When Rick was a kid, he says, it wasn't cool to read comics. He recalls going to the mall with his seventh-grade friends and reaching for the latest copy of Superboy. "One of my friends nudged me and says, 'You're not going to buy a comic, are you?' "

From an early age, Keene had to be creative to keep himself entertained. After school, he'd stay with his uncle, a jeweler who worked at home, until his mother finished her day working for the town of Natick. As he wasn't allowed to watch TV or have friends over, he drew caped superhero figures, cut them out, and pretended to fly them around the room.

Initially Keene wanted to be an art teacher. He went to the New England School of Art and Framingham State, but couldn't find a full-time teaching job when he graduated in the mid-'70s. He took on a succession of full- and part-time graphic artist jobs, learning how to make detailed drawings of things like valves, trucks, and cockpits.

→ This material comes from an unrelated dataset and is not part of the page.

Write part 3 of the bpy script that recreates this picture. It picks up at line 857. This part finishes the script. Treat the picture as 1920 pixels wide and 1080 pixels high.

Meanwhile, he nurtured a dream of drawing comics or cartoons. "I was getting tired of drawing stuff that only shows up at board meetings," he said. But when he sat down to create a strip, he realized he didn't know "how to pace this, what to show and not to show."

He organized a class taught by one his former art school teachers, Bhob Stewart, to learn the basics and the concept of narrative art. Keene created Willy Weasely as his final project; he published a Willy comic book in 2006.

Keene's DC connection began in 1990. The archives editor at the time found himself with 30 pages still needing restoration and a deadline just a few weeks away. On Stewart's recommendation, the editor gave Keene a call. "They were stuck," Keene says. "Usually that's a good way to get into something."

Keene took advantage of the best technology available at the time. He found a company in Burlington that had a drum scanner capable of copying a comic page and an Apollo computer on which he could touch up the artwork. To print out the finished pages, he drove a stack of floppy disks down Route 128 to a printer in Waltham and had the finished pages delivered to New York.

He completed the job on time and to everyone's satisfaction, but his efforts were promptly forgotten after DC reshuffled management of the project. Keene's luck changed a year later, with another call out of the blue from DC Comics. A new editor had taken over the archives series, reviewed the work of previous freelancers, and decided that Keene's was the best.

Perhaps the most creative aspect of the archive project for Keene has been pushing the bounds of technology. At his suggestion, for example, a software company upgraded a drawing program for Atari, naming a new tool for him.

Keene's favorite comic book hero is Batman "because he didn't have any superpowers. He was just a guy with brains." He hated Adam West's '60s television Batman because it made fun of the character, preferring director Tim Burton's darker movie version.

"Batman is mentally disturbed from witnessing his parents being killed," Keene explains. His real personality comes out when he's the Caped Crusader, not as the playboy Bruce Wayne.

"If you take Clark Kent, that's who that guy is" - while when he's Superman, it's more of an act.

Keene spent so much time working to restore Batman comics that his son, Tim, thought he was a real person. When someone dressed as Batman marched in a Natick Fourth of July parade, Keene scooped up 3-year-old Tim and ran out to shake hands.

Just before the parade the following year, Keene asked Tim if he thought Batman would show up.

"I don't know, Dad," Tim said. "You work for him."